As for the other series to debut in the winter of 1974, well it had started as a failed pilot that had been converted into an episode of Love American Style. When the teenaged star of the episode was picked by George Lucas to appear in a major motion picture called American Graffiti, it was all that the network needed to revive the pilot, now named Happy Days after the Love American Style episode that spawned it – Love And The Happy Days. There were a couple of changes in the cast, with Tom Bosley replacing Harold Gould as Howard Cunningham, and the addition of a couple of supporting characters named Ralph Malph and Arthur Fonzarelli (initially a minor supporting character who worried the network censors – the forbade the producers to put him in a leather jacket), the circumstances were set for a series that would run for eleven years, and spawn expressions ranging from "Ayyyy" and "sit on it" to "jump the shark." Not bad for a busted pilot.
The end of the 1973-74 season also brought the end for a number of long-lived shows. ABC dropped the venerable – if by now hopelessly elegiac – FBI as well as Owen Marshall: Counsellor at Law, and both The Brady Bunch and The Partridge Family. NBC dropped both of their surviving variety shows, Flip Wilson and Dean Martin. As for CBS, Sonny and Cher's divorce ended not only their marriage but also their TV show (at least temporarily) but the big shocker (in its own way) was the cancellation of Here's Lucy. With the exception of a two year break between 1960 and 1962, Lucille Ball had been a staple on CBS since 1951.

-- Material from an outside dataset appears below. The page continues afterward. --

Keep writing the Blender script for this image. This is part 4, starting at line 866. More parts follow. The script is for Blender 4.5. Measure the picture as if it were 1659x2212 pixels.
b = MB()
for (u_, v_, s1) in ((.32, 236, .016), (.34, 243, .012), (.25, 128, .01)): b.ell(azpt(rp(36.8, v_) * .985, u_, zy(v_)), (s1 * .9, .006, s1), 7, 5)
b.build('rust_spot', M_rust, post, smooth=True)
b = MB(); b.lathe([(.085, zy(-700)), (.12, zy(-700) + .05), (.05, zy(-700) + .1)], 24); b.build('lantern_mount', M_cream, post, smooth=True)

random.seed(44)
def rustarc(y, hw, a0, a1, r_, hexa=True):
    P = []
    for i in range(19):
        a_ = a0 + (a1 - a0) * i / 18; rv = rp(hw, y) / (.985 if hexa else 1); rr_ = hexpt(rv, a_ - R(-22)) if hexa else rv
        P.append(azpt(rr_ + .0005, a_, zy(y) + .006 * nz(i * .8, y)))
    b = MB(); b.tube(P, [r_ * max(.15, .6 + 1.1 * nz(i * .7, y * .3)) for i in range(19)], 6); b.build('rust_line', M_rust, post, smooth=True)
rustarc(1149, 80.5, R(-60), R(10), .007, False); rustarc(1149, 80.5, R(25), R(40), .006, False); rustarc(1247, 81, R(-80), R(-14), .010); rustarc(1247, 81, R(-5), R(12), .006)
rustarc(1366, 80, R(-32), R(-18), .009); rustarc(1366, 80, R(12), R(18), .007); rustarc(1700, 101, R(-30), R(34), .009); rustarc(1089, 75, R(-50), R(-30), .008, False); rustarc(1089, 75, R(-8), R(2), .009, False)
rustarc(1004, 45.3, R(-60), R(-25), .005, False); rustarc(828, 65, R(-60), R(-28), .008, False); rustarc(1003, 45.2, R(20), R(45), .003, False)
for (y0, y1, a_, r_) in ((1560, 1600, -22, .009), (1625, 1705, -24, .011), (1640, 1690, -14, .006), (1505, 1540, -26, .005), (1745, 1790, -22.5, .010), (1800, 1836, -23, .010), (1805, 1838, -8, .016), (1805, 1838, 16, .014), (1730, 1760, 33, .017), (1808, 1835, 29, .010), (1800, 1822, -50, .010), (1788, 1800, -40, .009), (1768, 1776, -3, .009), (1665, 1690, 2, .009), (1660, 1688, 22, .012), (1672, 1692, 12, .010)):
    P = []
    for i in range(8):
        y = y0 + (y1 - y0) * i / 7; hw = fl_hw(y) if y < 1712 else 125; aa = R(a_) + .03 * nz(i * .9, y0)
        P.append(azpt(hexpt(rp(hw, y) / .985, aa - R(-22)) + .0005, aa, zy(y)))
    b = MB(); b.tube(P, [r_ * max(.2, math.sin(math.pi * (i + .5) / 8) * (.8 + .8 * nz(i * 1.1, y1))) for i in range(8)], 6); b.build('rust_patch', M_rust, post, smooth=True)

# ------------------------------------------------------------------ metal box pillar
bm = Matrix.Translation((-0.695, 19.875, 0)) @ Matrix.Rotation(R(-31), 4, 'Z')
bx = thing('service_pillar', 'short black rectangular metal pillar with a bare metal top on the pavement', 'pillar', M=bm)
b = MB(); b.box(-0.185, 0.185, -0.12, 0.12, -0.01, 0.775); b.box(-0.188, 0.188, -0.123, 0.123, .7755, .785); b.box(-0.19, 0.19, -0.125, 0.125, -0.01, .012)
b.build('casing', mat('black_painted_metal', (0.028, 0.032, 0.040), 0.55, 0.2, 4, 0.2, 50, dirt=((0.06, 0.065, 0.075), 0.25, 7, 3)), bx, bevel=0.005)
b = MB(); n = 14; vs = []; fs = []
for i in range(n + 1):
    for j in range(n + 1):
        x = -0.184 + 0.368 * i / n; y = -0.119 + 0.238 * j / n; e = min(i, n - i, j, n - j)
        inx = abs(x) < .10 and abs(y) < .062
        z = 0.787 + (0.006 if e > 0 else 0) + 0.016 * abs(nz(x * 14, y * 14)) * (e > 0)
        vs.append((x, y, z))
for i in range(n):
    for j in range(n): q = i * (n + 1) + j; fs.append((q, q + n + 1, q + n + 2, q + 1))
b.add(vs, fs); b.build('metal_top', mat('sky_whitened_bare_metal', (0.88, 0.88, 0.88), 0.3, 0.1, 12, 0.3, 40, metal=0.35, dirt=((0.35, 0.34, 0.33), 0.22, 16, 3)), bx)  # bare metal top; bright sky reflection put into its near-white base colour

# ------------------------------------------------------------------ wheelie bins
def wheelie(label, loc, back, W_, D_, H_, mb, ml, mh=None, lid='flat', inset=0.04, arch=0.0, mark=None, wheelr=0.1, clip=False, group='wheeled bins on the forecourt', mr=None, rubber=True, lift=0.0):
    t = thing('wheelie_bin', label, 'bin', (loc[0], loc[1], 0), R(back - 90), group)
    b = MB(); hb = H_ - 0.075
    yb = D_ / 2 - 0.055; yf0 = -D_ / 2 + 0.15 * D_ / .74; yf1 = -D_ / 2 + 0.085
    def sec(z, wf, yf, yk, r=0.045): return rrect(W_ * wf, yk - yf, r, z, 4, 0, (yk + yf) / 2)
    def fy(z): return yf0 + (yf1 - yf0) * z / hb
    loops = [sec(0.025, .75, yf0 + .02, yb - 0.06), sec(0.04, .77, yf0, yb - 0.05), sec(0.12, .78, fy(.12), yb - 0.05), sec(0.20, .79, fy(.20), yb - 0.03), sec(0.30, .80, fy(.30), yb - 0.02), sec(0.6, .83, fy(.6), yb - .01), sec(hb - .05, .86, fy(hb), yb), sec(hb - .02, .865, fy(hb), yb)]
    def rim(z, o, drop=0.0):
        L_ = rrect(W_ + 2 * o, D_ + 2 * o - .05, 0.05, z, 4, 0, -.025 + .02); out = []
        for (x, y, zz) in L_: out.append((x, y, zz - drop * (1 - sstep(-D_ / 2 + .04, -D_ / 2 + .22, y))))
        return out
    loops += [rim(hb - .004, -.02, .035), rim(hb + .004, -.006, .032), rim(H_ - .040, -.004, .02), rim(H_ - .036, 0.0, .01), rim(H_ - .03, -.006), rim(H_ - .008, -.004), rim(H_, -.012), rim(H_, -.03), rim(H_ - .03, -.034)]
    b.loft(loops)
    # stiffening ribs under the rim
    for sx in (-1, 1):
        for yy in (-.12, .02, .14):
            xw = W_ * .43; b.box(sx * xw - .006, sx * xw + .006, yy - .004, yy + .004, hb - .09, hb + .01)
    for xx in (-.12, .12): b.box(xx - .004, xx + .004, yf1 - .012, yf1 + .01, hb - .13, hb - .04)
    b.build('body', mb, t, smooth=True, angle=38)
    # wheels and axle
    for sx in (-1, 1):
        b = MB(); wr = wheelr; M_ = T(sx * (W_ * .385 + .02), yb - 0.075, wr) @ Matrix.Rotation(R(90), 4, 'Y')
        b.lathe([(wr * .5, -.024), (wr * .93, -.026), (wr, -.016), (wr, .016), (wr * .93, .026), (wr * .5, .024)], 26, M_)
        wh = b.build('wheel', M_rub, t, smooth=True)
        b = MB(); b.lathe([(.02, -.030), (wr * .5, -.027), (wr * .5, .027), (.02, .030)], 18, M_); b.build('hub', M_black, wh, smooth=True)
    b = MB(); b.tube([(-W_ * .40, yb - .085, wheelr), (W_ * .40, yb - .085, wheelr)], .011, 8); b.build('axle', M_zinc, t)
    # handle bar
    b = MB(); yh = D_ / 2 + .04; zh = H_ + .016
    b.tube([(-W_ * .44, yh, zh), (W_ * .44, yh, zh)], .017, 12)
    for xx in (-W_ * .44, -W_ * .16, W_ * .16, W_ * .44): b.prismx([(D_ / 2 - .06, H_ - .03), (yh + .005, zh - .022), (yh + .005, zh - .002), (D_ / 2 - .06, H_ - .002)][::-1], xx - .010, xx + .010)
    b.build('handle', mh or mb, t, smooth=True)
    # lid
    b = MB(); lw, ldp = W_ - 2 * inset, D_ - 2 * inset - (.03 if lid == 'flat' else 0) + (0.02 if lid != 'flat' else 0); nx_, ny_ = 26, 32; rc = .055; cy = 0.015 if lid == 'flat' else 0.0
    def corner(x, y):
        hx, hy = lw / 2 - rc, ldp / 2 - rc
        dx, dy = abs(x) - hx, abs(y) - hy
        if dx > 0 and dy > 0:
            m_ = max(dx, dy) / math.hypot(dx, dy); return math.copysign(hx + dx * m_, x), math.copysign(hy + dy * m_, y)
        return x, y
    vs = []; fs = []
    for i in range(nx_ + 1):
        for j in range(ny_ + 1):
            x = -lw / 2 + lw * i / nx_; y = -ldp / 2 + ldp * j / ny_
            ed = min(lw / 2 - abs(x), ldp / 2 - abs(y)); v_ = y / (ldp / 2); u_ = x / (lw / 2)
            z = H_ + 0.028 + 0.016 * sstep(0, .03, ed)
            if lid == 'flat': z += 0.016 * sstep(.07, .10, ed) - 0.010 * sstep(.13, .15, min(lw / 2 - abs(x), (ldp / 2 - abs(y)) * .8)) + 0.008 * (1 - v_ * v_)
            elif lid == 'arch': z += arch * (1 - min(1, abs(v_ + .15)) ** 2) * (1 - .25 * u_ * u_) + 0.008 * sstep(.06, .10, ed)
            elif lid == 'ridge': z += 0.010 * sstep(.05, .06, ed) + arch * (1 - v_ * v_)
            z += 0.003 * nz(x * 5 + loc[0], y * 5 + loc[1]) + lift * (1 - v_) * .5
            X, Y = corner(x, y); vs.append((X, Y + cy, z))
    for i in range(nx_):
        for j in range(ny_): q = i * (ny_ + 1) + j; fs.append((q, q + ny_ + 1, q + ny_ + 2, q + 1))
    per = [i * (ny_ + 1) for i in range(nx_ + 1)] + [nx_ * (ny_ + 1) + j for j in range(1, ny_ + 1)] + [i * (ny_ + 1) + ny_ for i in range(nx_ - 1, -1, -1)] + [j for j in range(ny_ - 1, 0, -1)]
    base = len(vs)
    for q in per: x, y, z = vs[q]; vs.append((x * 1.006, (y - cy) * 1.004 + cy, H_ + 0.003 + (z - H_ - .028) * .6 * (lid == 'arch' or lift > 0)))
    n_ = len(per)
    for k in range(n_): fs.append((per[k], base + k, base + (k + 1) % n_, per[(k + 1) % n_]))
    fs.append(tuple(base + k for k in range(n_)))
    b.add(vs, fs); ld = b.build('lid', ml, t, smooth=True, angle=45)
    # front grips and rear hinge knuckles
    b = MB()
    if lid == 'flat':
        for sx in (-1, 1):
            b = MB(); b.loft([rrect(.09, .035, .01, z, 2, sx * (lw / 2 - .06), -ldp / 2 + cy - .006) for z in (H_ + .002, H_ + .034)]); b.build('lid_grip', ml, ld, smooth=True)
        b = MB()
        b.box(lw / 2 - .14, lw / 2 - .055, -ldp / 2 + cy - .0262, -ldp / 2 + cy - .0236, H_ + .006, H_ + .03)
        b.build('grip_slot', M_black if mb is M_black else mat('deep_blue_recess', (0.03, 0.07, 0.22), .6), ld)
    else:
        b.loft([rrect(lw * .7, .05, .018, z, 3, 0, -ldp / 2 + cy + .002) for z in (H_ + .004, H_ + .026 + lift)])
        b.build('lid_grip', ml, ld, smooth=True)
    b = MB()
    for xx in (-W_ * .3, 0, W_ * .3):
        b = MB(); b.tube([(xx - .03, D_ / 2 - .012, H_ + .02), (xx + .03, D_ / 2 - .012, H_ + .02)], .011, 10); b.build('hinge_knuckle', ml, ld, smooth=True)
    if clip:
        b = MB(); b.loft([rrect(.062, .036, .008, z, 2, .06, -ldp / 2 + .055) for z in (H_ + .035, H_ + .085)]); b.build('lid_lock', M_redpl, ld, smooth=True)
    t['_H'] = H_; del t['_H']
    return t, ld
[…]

(By the way, the missing mid-season shows for this season are ABC between 8 and 8:30 on Thursday, and NBC Thursday between 10 and 11. I'll just assume that the Wednesday from 9-11 time slot was given over to yet another movie package.)
Oddly enough there doesn't seem to be a 1973 ABC Fall Preview posted on YouTube, but I have managed to find a copy of the CBS preview for that year. Quality of the promo reel isn't great but it's there.
3 comments:
Of all the "new" shows that premiered the season of 73-74 not one has survived to this day. Of all the older shows from previous seasons they are all gone too except for Sixty Minutes. They can be seen now on Youtube or cable programs like Tvland. There are also dvds of many shows as well. You can pick up old copies of tv guide at Pastpaper.com or Amazon. My copy of 73/74 Fall preview cost about $16.
The WGA strike in the spring in 1973 hurt many of these new shows. The new shows were rushed into production which meant not as much time was devoted to the scripts.
Well as with all the fall previews that are there, I'd like to see the 1973-74 Fall preview from NBC ("Come and See NBC '73") with Mitchell Ryan of Chase (did he do the fall preview?